Motion Cueing Algorithm Modification for Improved Turbulence Simulation

Atmospheric turbulence cueing produced by flight simulator motion systems has been less than satisfactory because the turbulence profiles have been attenuated by the motion cueing algorithms. Cardullo and Ellor initially addressed this problem by directly porting the turbulence model output to the motion system. Reid and Robinson addressed the problem by employing a parallel aircraft model, which is only stimulated by the turbulence inputs and adding a filter specially designed to pass the higher turbulence frequencies. There have been advances in motion cueing algorithm development at the Man-Machine Systems Laboratory, at SUNY Binghamton. In particular, the system used to generate turbulence cues has been studied. The Reid approach, implemented by Telban and Cardullo, was employed to augment the optimal motion cueing algorithm installed at the NASA LaRC Simulation Laboratory, driving the Visual Motion Simulator. In this implementation, the output of the primary flight channel was added to the output of the turbulence channel and then sent through a non-linear cueing filter.
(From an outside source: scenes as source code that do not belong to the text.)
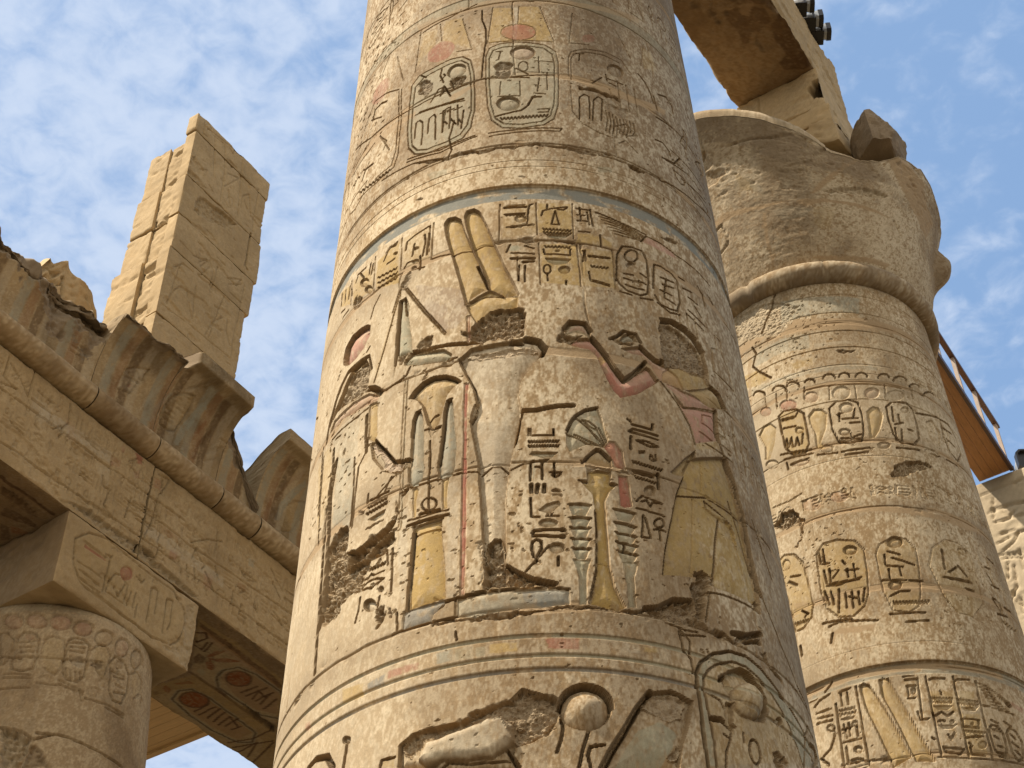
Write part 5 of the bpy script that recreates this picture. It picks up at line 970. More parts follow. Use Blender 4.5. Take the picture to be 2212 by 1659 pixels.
RELIEF_C3 = '''S|0.012|0.06|r|0.2|-1121,11075 -1122,11041 -1136,11014 -1161,10997 -1195,10992 -1234,11000 -1273,11021 -1309,11053 -1337,11090 -1351,11127 -1351,11161 -1336,11186 -1308,11200 -1271,11202 -1230,11192 -1191,11172 -1157,11144 -1133,11110
L|0.014|0.016||0|-1121,11075 -1122,11041 -1136,11014 -1161,10997 -1195,10992 -1234,11000 -1273,11021 -1309,11053 -1337,11090 -1351,11127 -1351,11161 -1336,11186 -1308,11200 -1271,11202 -1230,11192 -1191,11172 -1157,11144 -1133,11110 -1121,11075
S|0.012|0.06|r|0.25|-869,11090 -872,11056 -887,11027 -914,11005 -948,10995 -987,10997 -1026,11012 -1059,11037 -1084,11070 -1097,11105 -1095,11138 -1079,11166 -1051,11185 -1015,11193 -975,11190 -936,11176 -904,11153 -880,11124
L|0.014|0.016||0|-869,11090 -872,11056 -887,11027 -914,11005 -948,10995 -987,10997 -1026,11012 -1059,11037 -1084,11070 -1097,11105 -1095,11138 -1079,11166 -1051,11185 -1015,11193 -975,11190 -936,11176 -904,11153 -880,11124 -869,11090
S|0.012|0.06|r|0.32|-627,11123 -630,11087 -647,11053 -675,11026 -710,11010 -749,11006 -787,11015 -820,11036 -843,11066 -854,11101 -852,11136 -836,11168 -808,11192 -772,11207 -732,11210 -693,11202 -660,11184 -637,11156
L|0.014|0.016||0|-627,11123 -630,11087 -647,11053 -675,11026 -710,11010 -749,11006 -787,11015 -820,11036 -843,11066 -854,11101 -852,11136 -836,11168 -808,11192 -772,11207 -732,11210 -693,11202 -660,11184 -637,11156 -627,11123
S|0.012|0.06|r|0.28|-392,11121 -396,11086 -412,11051 -439,11022 -472,11001 -508,10992 -542,10996 -571,11011 -591,11037 -600,11068 -597,11103 -582,11135 -557,11163 -524,11182 -487,11191 -452,11189 -422,11175 -401,11152
L|0.014|0.016||0|-392,11121 -396,11086 -412,11051 -439,11022 -472,11001 -508,10992 -542,10996 -571,11011 -591,11037 -600,11068 -597,11103 -582,11135 -557,11163 -524,11182 -487,11191 -452,11189 -422,11175 -401,11152 -392,11121
S|0.012|0.06||0|-138,11110 -143,11073 -161,11034 -190,10999 -225,10973 -263,10958 -298,10957 -326,10970 -346,10994 -355,11026 -351,11062 -335,11098 -309,11130 -275,11155 -237,11170 -200,11172 -168,11163 -147,11141
L|0.014|0.016||0|-138,11110 -143,11073 -161,11034 -190,10999 -225,10973 -263,10958 -298,10957 -326,10970 -346,10994 -355,11026 -351,11062 -335,11098 -309,11130 -275,11155 -237,11170 -200,11172 -168,11163 -147,11141 -138,11110
S|0.012|0.06|r|0.2|99,11121 93,11076 75,11030 48,10989 16,10957 -18,10940 -50,10939 -76,10954 -93,10983 -100,11021 -97,11065 -83,11109 -59,11148 -28,11177 7,11195 41,11198 70,11186 91,11159
L|0.014|0.016||0|99,11121 93,11076 75,11030 48,10989 16,10957 -18,10940 -50,10939 -76,10954 -93,10983 -100,11021 -97,11065 -83,11109 -59,11148 -28,11177 7,11195 41,11198 70,11186 91,11159 99,11121
S|0.012|0.06||0|342,11123 335,11076 315,11026 285,10980 250,10945 216,10925 184,10922 159,10936 142,10964 136,11004 140,11049 155,11096 179,11138 211,11171 246,11191 282,11197 313,11187 334,11162
L|0.014|0.016||0|342,11123 335,11076 315,11026 285,10980 250,10945 216,10925 184,10922 159,10936 142,10964 136,11004 140,11049 155,11096 179,11138 211,11171 246,11191 282,11197 313,11187 334,11162 342,11123
L|0.016|0.02||0|-1128,10860 -1079,10934 -963,10925 -907,10844 -890,10635 -897,10469 -987,10426 -1092,10451 -1121,10545 -1119,10712 -1128,10860
L|0.016|0.02||0|-624,10878 -576,10935 -476,10948 -397,10894 -396,10705 -399,10497 -460,10402 -555,10399 -616,10483 -625,10688 -624,10878
L|0.016|0.02||0|-137,10807 -87,10908 29,10901 122,10790 128,10568 65,10389 -55,10361 -108,10452 -116,10653 -137,10807
L|0.012|0.018||0|-1333,10928 -1268,10950 -1165,10842 -1145,10650 -1181,10529 -1225,10513 -1333,10928
L|0.012|0.016||0|-856,10660 -853,10851 -783,10905 -667,10888 -621,10710 -649,10495 -684,10424 -786,10485
P|0|0|y|0.2|-856,10660 -853,10851 -783,10905 -667,10888 -621,10710 -649,10495 -684,10424 -786,10485
L|0.012|0.016||0|-372,10841 -297,10960 -222,10975 -148,10886 -177,10661 -200,10547 -287,10629
P|0|0|y|0.2|-372,10841 -297,10960 -222,10975 -148,10886 -177,10661 -200,10547 -287,10629
L|0.012|0.016||0|148,10806 253,10914 372,10866 362,10696 244,10559
P|0|0|y|0.2|148,10806 253,10914 372,10866 362,10696 244,10559
S|0.02|0.04|r|0.2|-958,10876 -958,10860 -964,10846 -975,10835 -991,10829 -1008,10828 -1026,10833 -1042,10843 -1054,10857 -1061,10873 -1061,10890 -1055,10904 -1043,10914 -1028,10920 -1010,10920 -992,10915 -976,10906 -964,10892
S|0.025|0.04||0.8|-1019,10575 -1019,10559 -1025,10545 -1037,10535 -1053,10530 -1072,10530 -1090,10536 -1107,10546 -1119,10561 -1126,10576 -1127,10592 -1120,10606 -1108,10615 -1092,10620 -1073,10620 -1054,10614 -1038,10604 -1026,10590
S|0.02|0.04|w|0.4|-413,10667 -413,10650 -420,10632 -432,10616 -448,10604 -466,10597 -483,10597 -498,10603 -509,10614 -514,10629 -514,10646 -507,10663 -495,10679 -480,10690 -462,10697 -444,10698 -429,10693 -418,10682
S|0.02|0.04||0.8|37,10864 36,10842 29,10819 15,10797 -2,10779 -22,10768 -41,10765 -57,10769 -68,10782 -74,10800 -74,10822 -67,10844 -55,10865 -38,10882 -18,10893 1,10897 18,10893 31,10882
S|0.015|0.05||0.8|-690,10362 -690,10341 -699,10321 -713,10304 -733,10292 -755,10288 -777,10291 -796,10301 -810,10317 -818,10337 -818,10357 -810,10377 -795,10393 -775,10404 -753,10408 -731,10405 -711,10396 -697,10381
S|0.015|0.05||0.8|-202,10384 -204,10358 -213,10332 -230,10307 -253,10288 -277,10277 -300,10274 -321,10281 -335,10297 -343,10318 -342,10343 -333,10369 -317,10392 -296,10411 -271,10422 -247,10425 -226,10419 -210,10405
S|0.015|0.05||0.8|-123,10546 -124,10522 -133,10497 -147,10473 -167,10455 -188,10444 -209,10442 -226,10449 -239,10463 -246,10484 -246,10508 -238,10532 -224,10554 -206,10572 -184,10583 -163,10585 -144,10580 -130,10566
L|0.014|0.016||0|-1097,10795 -958,10819
L|0.014|0.016||0|-1083,10732 -935,10746
L|0.014|0.016||0|-1053,10668 -931,10684
L|0.014|0.016||0|-1026,10616 -934,10621
L|0.014|0.016||0|-597,10864 -452,10904
L|0.014|0.016||0|-589,10814 -442,10844
L|0.014|0.016||0|-589,10761 -450,10778
L|0.014|0.016||0|-579,10701 -540,10610
L|0.014|0.016||0|-592,10531 -569,10436
L|0.014|0.016||0|-544,10526 -519,10421
L|0.014|0.016||0|-494,10522 -472,10428
L|0.014|0.016||0|-448,10540 -436,10462
L|0.014|0.016||0|-101,10702 54,10728
L|0.014|0.016||0|-74,10655 59,10690
L|0.014|0.016||0|-40,10571 75,10577
L|0.014|0.016||0|-48,10465 83,10521
L|0.014|0.016||0|-46,10774 -4,10633
L|0.014|0.016||0|-1153,10342 -896,10347
L|0.014|0.016||0|-1157,10393 -911,10386
L|0.014|0.016||0|-827,10295 -648,10301
L|0.014|0.016||0|-637,10375 -379,10303
L|0.014|0.016||0|-620,10319 -384,10280
L|0.014|0.016||0|-416,10328 -381,10202
L|0.014|0.016||0|-354,10243 -161,10264
L|0.014|0.016||0|-143,10273 117,10281
L|0.014|0.016||0|-119,10236 122,10244
L|0.014|0.016||0|405,10683 388,10550
L|0.014|0.016||0|-1252,10619 -1053,10595 -856,10619 -655,10627 -436,10689 -230,10760
L|0.014|0.016||0|-1151,10201 -888,10226
X|0.02|0.03|d|0.8|-362,10657 -306,10765 -227,10740 -252,10645
X|0.012|0.03|d|0.4|-581,10659 -445,10748 -401,10682 -485,10567
X|0.05|0.03|pl|0.6|-1052,9748 -902,9697 -751,9624 -746,9513 -800,9284 -955,9267
X|0.03|0.03|d|0.7|-745,9588 -667,9530 -527,9348 -800,9284 -780,9395
P|0|0|t|0.9|-752,9549 -692,9599 -806,9317 -851,9276 -877,9273
L|0.025|0.02||0|-1050,9738 -877,9710 -738,9627 -585,9721
L|0.025|0.02||0|-723,9706 -484,9734 -228,9707 36,9694 175,9698
P|0|0|g|0.25|-1419,11230 -1060,11227 -646,11262 -287,11289 52,11278 386,11255 372,11331 -9,11350 -320,11383 -681,11364 -1085,11339 -1456,11350'''

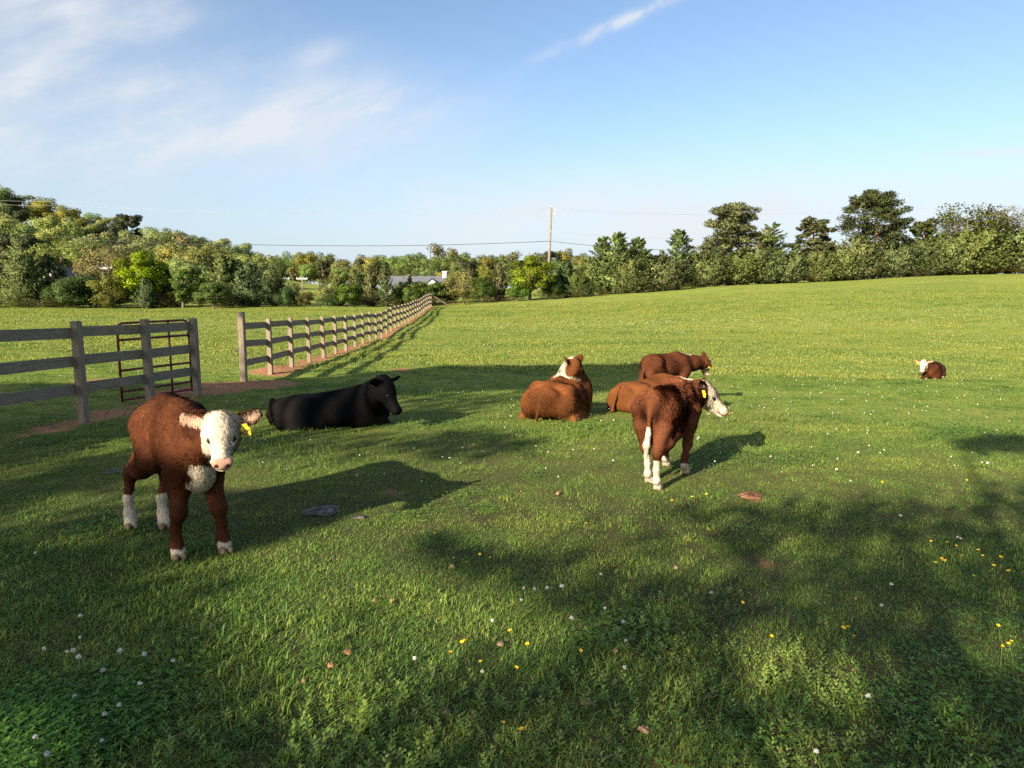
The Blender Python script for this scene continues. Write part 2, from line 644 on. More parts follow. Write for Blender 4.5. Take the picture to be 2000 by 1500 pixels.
# ------------------------------------------------------------------ wooden fences and gate
M = Mat('weathered_pine')
oc = M.obj()
rnd = M.node('ShaderNodeObjectInfo').outputs['Random']
off = M.node('ShaderNodeVectorMath', operation='ADD')
M.l.new(oc, off.inputs[0])
cmb = M.node('ShaderNodeCombineXYZ')
M.set(cmb.inputs[1], M.math('MULTIPLY', rnd, 37.0))
M.set(cmb.inputs[2], M.math('MULTIPLY', rnd, 11.0))
M.l.new(cmb.outputs[0], off.inputs[1])
gr = M.noise(M.scaled(off.outputs[0], (1.6, 22, 22)), 2.2, 6, .6, 1.2)
ring = M.noise(M.scaled(off.outputs[0], (.8, 9, 9)), 2.0, 3, .5, .6)
rings = M.node('ShaderNodeMath', operation='FRACT')
M.set(rings.inputs[0], M.math('MULTIPLY', ring, 9.0))
base = M.ramp(gr, [(.25, (.105, .080, .058)), (.5, (.212, .166, .118)), (.75, (.300, .240, .175))])
base = M.mix(M.maprange(rings.outputs[0], 0, .25, .45, 0), base, (.08, .062, .046))
kn = M.node('ShaderNodeTexVoronoi', {'Scale': 3.0})
M.l.new(M.scaled(off.outputs[0], (1.0, 2.4, 2.4)), kn.inputs['Vector'])
base = M.mix(M.maprange(kn.outputs['Distance'], .05, .13, .75, 0), base, (.050, .038, .030))
base = M.mix(M.math('MULTIPLY', rnd, .35), base, (.17, .155, .135))
M.bsdf(base, .85, M.bump(gr, .5, .004), .2)
WOOD = M.m

RAIL_L = 1.72
mb = MB(); mb.box((0, 0, 0), (RAIL_L, .034, .135), bev=.006)
RAIL_ME = mb.mesh('rail', WOOD)


def post_mesh(h, w):
    m = MB()
    m.box((0, 0, 0), (h + .25, w, w), bev=.008)      # length along x so that the grain runs up
    return m.mesh('post', WOOD)


POST_ME = {h: post_mesh(h, w) for h, w in ((1.22, .092), (1.36, .105), (1.31, .095), (1.27, .0951))}
RAIL_H = (1.085, .725, .365)


def put_post(root, p, h, lean=0.0, yaw=0.0):
    o = link('post', POST_ME[h], root)
    o.location = (p.x, p.y, gh(p.x, p.y) + (h - .25) / 2)
    o.rotation_euler = (Matrix.Rotation(yaw, 3, 'Z') @ Matrix.Rotation(lean, 3, 'X') @ Matrix.Rotation(-math.pi / 2, 3, 'Y')).to_euler()
    return o


def put_rail(root, a, b, h, side, ha=None, hb=None):
    za, zb = gh(a.x, a.y) + (ha or h), gh(b.x, b.y) + (hb or h)
    A, B = Vector((a.x, a.y, za)), Vector((b.x, b.y, zb))
    d = (B - A)
    n = Vector((-d.y, d.x, 0)).normalized()
    mid = (A + B) / 2 + n * side
    o = link('rail', RAIL_ME, root)
    X = d.normalized()
    Y = Vector((0, 0, 1)).cross(X).normalized()
    Z = X.cross(Y)
    o.matrix_world = Matrix.Translation(mid) @ Matrix((X, Y, Z)).transposed().to_4x4() @ Matrix.Diagonal((d.length / RAIL_L * .997, 1, 1, 1))
    return o


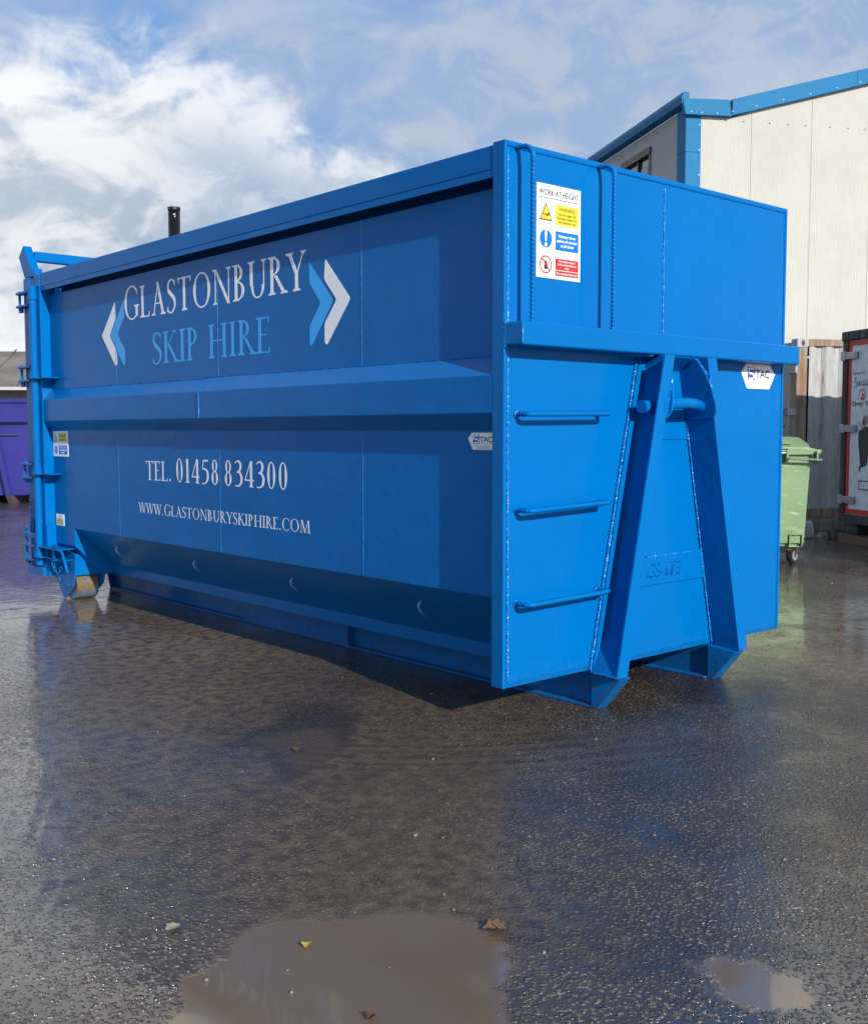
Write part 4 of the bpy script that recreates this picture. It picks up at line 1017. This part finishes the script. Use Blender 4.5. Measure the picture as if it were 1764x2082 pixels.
# left far building with a grey fibre-cement roof
def cement():
    m, g, b = mat('weathered_roof', (0.20, 0.19, 0.165), 0.85)
    o = g.new('ShaderNodeTexCoord').outputs['Object']
    n = g.noise(o, 0.7, 8, 0.65)
    g.put(b.inputs['Base Color'], g.mix(g.mapr(n, 0.35, 0.65), (0.23, 0.215, 0.185), (0.13, 0.12, 0.10)))
    return m
M['cement'] = cement()
lb = empty('outbuilding', 'low far building at left edge with weathered grey sloping roof', 'building', (-1.0, 40.0, 0), R(-35))
bm = bmesh.new(); box(bm, -10, 16, 0, 8, 0, 2.9); link('wall', bm, M['concrete'], lb)
bm = bmesh.new(); prism(bm, [(-10.3, -0.5, 2.85), (-10.3, 4.0, 4.35), (-10.3, 8.5, 2.85), (-10.3, 4.0, 4.2)], (26.6, 0, 0))
for k in range(24): prism(bm, [(-10 + 1.1 * k, -0.52, 2.88), (-9.95 + 1.1 * k, -0.52, 2.88), (-9.95 + 1.1 * k, 4.0, 4.40), (-10 + 1.1 * k, 4.0, 4.40)], (0, 0, 0.03))
link('roof', bm, M['cement'], lb)
bm = bmesh.new(); box(bm, -10.3, 16.3, -0.62, -0.5, 2.78, 2.88); link('gutter', bm, M['blind'], lb)
bu = empty('bush', 'green bush at the end of the low far building', 'bush', (3.9, 33.5, 0))
rnd = random.Random(3); bm = bmesh.new()
for k in range(1500):
    d = Vector((rnd.gauss(0, 1), rnd.gauss(0, 1), rnd.gauss(0, 1))).normalized() * rnd.uniform(0.55, 1.0) ** 0.5
    c = Vector((d.x * 0.9, d.y * 0.9, 1.75 + d.z * 0.85)); u = Vector((rnd.gauss(0, 1), rnd.gauss(0, 1), rnd.gauss(0, 1))).normalized() * 0.07; v = u.orthogonal().normalized() * 0.05
    bm.faces.new([bm.verts.new(p) for p in (c - u, c + v, c + u, c - v)])
link('foliage', bm, mat('leaf_green', (0.10, 0.17, 0.03), 0.6)[0], bu)
bm = bmesh.new(); tube(bm, [(0, 0, 0), (0.05, 0, 1.0), (0, 0.05, 1.7)], 0.06, 8); link('stem', bm, M['brown_board'], bu)
# flue pipe rising behind the container
fl = empty('flue_pipe', 'dark steel pipe rising behind the blue container top rail', 'pipe', (4.19, 11.11, 0))
bm = bmesh.new(); tube(bm, [(0, 0, 0), (0, 0, 4.70)], 0.088, 28); o = link('pipe_shaft', bm, M['pipe'], fl)
for p in o.data.polygons: p.use_smooth = len(p.vertices) == 4
bm = bmesh.new(); tube(bm, [(0, 0, 4.705), (0, 0, 4.745)], 0.094, 28); link('pipe_cap', bm, M['pipe'], fl)
bm = bmesh.new(); box(bm, -0.062, -0.030, -0.099, -0.078, 4.625, 4.635); box(bm, -0.042, -0.034, -0.099, -0.078, 4.590, 4.610); link('pipe_clip', bm, M['white'], fl)
bm = bmesh.new(); box(bm, -0.2, 0.2, -0.2, 0.2, 0, 0.02, 0.003); link('base_plate', bm, M['pipe'], fl)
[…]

The cueing filter is an adaptive filter; therefore, it is not desirable for the output of the turbulence channel to be augmented by this type of filter. The likelihood of the signal becoming divergent was also an issue in this design. After testing on-site it became apparent that the architecture of the turbulence algorithm was generating unacceptable cues. As mentioned above, this cueing algorithm comprised a filter that was designed to operate at low bandwidth. Therefore, the turbulence was also filtered, augmenting the cues generated by the model. If any filtering is to be done to the turbulence, it will utilize a filter with a much higher bandwidth, above the frequencies produced by the aircraft response to turbulence. The authors have developed an implementation wherein only the signal from the primary flight channel passes through the nonlinear cueing filter. This paper discusses three new algorithms. Testing shows that the new methods provide the pilot with a more realistic sensation of turbulence; the cues are not attenuated by algorithm. Results of offline testing show the credibility of the models. Offline test verification was based primarily on the evaluation of the power spectral density of the outputs and the time response.